>> Start Provided records

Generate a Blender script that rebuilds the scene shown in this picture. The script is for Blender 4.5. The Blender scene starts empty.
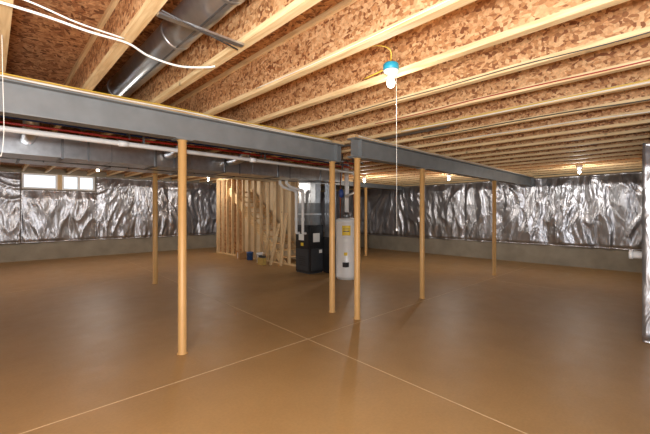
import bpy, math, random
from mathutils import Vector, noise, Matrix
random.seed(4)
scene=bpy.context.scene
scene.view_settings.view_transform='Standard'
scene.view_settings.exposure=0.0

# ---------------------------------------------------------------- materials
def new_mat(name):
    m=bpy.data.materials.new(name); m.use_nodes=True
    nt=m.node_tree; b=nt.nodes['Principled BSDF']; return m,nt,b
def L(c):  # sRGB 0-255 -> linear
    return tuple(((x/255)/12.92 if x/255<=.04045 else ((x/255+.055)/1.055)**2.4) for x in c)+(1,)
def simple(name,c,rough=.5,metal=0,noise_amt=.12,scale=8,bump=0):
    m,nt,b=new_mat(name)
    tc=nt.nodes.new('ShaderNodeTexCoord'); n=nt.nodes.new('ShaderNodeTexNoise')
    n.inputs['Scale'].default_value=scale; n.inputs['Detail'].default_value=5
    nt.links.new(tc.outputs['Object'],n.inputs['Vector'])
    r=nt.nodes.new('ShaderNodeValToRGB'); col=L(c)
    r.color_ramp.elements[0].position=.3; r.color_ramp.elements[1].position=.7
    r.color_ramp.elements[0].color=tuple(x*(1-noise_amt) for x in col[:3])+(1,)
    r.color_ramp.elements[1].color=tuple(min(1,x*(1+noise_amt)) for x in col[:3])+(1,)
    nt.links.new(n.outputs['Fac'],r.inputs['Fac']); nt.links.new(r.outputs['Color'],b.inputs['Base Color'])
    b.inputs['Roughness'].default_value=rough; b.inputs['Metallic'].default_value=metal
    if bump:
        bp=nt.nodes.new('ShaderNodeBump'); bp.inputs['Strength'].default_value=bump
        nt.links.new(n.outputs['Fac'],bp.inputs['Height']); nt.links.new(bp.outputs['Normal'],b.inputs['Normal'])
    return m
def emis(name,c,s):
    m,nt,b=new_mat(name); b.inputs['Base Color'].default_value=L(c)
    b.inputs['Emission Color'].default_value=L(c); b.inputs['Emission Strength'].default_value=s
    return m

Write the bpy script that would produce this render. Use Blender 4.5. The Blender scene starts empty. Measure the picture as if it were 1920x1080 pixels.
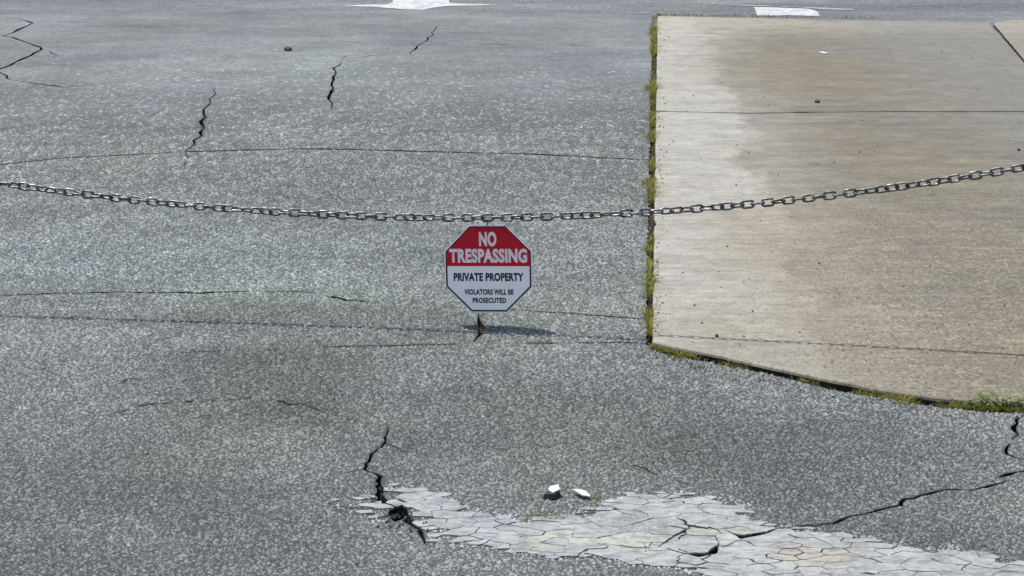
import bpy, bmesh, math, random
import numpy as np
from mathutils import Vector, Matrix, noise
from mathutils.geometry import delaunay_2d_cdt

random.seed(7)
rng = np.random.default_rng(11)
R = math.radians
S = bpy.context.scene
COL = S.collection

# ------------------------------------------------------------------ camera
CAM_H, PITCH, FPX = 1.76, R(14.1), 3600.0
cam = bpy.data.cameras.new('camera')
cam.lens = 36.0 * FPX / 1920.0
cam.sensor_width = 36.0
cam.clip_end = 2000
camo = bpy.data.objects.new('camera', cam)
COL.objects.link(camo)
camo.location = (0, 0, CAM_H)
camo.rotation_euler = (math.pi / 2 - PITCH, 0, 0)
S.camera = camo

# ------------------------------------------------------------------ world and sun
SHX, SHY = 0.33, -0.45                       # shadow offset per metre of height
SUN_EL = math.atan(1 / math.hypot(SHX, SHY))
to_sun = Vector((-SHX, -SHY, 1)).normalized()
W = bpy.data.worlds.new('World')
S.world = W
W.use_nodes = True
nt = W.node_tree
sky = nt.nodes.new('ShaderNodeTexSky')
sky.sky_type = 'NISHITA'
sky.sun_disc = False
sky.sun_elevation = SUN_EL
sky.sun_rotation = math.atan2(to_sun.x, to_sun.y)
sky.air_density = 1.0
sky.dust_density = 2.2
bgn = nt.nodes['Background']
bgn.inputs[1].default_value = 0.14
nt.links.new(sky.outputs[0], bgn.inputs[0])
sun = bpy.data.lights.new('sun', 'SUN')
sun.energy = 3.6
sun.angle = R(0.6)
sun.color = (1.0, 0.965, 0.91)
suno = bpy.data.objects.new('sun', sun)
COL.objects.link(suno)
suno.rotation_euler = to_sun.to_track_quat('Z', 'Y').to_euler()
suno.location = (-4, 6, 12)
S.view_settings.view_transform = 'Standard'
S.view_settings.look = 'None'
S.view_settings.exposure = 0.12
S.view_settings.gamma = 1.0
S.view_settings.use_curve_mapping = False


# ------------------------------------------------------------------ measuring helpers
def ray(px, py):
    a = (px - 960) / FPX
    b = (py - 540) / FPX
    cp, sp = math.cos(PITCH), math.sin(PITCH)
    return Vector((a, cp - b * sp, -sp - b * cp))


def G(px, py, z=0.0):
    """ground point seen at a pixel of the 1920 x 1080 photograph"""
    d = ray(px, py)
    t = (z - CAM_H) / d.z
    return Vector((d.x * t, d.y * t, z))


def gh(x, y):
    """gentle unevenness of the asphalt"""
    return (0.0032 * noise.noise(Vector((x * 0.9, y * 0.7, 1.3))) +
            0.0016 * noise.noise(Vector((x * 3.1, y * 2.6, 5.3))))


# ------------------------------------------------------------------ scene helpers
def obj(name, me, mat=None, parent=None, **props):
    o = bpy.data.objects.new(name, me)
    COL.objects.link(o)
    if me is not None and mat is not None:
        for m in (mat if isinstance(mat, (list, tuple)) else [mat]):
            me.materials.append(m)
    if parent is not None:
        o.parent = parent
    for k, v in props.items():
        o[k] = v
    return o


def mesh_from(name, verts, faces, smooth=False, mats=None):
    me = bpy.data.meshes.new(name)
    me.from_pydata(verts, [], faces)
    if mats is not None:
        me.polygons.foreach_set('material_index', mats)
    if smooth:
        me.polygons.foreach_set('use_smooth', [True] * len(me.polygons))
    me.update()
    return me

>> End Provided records
>> Start Provided records

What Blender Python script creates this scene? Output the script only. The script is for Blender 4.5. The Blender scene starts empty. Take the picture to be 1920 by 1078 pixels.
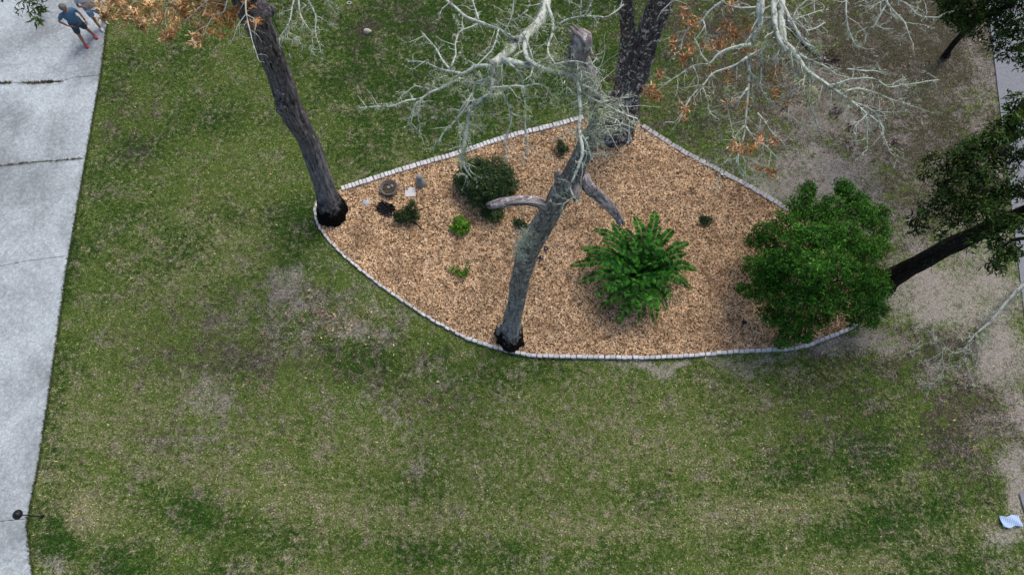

>> End Provided records
>> Start Provided records

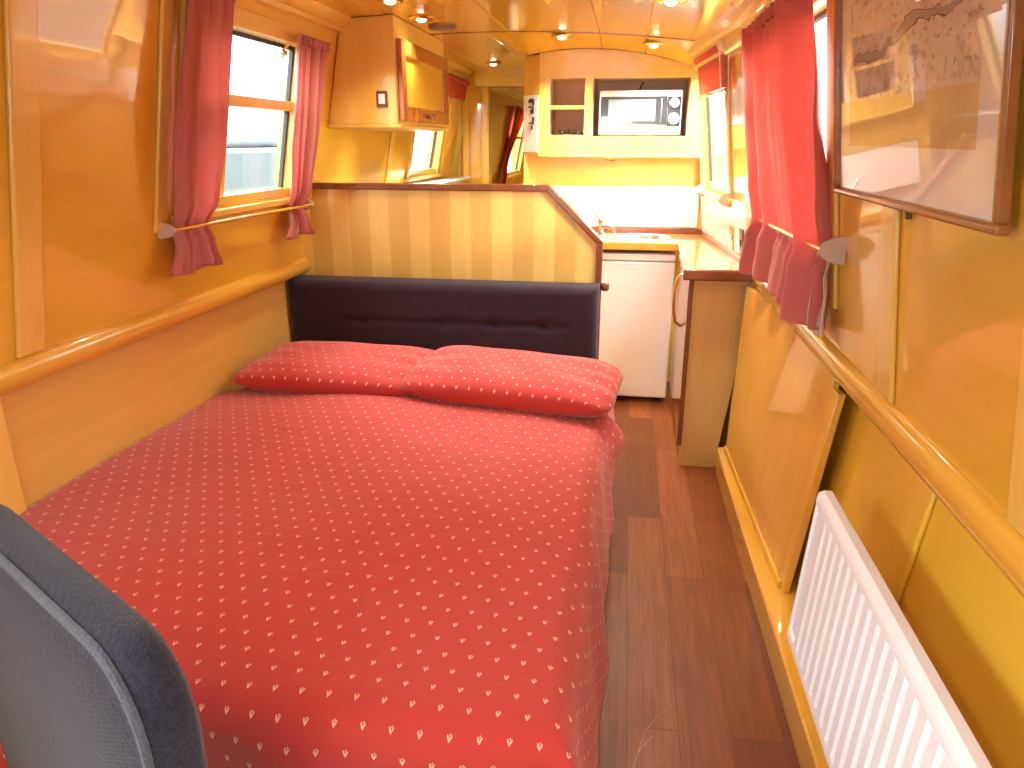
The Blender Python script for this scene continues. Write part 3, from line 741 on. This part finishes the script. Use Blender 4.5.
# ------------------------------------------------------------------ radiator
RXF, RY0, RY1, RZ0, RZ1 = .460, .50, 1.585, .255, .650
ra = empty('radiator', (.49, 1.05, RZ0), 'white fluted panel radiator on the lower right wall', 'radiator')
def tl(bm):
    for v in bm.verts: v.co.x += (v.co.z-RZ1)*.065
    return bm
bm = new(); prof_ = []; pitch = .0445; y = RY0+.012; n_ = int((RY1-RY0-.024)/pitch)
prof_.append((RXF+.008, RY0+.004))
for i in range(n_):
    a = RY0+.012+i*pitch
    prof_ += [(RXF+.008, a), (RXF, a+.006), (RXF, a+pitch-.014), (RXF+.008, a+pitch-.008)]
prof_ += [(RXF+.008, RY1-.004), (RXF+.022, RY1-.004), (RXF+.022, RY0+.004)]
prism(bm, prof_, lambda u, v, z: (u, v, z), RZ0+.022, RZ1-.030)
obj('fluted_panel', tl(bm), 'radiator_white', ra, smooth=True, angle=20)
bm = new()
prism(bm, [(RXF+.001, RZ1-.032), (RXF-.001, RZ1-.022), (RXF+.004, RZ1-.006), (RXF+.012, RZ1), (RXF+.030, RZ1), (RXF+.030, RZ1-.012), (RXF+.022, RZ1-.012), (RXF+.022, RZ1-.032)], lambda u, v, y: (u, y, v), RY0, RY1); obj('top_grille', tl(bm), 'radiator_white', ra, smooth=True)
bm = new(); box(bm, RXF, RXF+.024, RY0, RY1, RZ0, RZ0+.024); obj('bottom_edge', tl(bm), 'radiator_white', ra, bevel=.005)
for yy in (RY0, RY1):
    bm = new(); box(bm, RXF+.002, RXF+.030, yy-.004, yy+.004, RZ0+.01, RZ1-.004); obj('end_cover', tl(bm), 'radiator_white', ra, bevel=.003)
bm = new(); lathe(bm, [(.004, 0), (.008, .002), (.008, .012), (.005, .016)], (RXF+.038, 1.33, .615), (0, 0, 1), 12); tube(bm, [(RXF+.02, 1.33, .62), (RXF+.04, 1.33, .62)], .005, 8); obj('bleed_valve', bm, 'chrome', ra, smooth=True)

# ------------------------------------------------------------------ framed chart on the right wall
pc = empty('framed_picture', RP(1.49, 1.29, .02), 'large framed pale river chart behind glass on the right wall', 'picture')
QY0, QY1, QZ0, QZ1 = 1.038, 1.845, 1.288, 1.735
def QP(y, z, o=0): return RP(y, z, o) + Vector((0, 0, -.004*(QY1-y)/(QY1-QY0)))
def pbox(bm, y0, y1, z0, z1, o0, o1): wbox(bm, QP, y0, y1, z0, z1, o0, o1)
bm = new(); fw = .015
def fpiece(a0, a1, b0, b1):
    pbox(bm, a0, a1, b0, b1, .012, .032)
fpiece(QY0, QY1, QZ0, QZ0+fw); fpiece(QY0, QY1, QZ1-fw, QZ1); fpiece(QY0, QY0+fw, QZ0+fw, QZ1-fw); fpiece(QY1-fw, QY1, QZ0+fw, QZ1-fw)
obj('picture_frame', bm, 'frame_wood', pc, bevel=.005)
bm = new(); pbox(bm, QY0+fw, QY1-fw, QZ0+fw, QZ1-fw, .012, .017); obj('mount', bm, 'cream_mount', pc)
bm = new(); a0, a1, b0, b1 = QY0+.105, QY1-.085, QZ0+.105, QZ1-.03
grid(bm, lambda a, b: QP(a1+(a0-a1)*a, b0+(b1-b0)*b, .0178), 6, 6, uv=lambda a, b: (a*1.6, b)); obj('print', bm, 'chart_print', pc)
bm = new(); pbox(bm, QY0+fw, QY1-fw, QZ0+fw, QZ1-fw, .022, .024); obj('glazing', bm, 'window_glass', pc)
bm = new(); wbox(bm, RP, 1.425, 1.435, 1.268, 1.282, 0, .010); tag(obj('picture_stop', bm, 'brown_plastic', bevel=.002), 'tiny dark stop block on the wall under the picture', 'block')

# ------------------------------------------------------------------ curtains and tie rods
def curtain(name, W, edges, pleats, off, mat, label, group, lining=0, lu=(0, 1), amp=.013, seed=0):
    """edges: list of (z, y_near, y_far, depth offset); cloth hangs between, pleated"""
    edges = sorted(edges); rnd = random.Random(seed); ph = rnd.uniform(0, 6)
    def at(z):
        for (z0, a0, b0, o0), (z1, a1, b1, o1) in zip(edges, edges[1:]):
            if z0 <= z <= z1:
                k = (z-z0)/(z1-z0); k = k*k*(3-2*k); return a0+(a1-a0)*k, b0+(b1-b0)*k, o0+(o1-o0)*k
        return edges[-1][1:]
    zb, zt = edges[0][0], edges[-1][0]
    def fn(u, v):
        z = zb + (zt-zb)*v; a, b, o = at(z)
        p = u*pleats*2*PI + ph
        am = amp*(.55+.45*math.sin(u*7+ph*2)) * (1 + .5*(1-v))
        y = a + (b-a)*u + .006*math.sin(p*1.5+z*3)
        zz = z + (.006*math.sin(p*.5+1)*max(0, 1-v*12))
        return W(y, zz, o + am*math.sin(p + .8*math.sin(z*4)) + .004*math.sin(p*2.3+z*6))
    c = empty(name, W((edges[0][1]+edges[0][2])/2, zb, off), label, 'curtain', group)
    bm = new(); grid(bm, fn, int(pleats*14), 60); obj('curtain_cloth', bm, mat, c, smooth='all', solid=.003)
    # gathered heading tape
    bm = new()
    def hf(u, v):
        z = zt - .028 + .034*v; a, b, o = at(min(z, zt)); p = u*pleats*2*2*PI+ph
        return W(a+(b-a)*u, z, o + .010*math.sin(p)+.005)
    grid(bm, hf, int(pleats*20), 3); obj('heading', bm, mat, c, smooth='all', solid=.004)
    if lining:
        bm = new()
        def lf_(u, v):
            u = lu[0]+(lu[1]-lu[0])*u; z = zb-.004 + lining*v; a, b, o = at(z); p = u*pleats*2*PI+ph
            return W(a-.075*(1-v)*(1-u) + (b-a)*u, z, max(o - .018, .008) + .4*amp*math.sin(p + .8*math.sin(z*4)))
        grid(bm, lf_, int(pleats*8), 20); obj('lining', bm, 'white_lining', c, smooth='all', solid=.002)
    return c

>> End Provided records

*Exercise*: Keep to the lines above from the line with "Generate a Blender" to the line with "scene.view_settings.exposure=0.0", and set down exactly those, inclusive, with nothing else and every picture left out.

*Task output*:
Generate a Blender script that rebuilds the scene shown in this picture. The script is for Blender 4.5. The Blender scene starts empty.
import bpy, math, random
from mathutils import Vector, noise, Matrix
random.seed(4)
scene=bpy.context.scene
scene.view_settings.view_transform='Standard'
scene.view_settings.exposure=0.0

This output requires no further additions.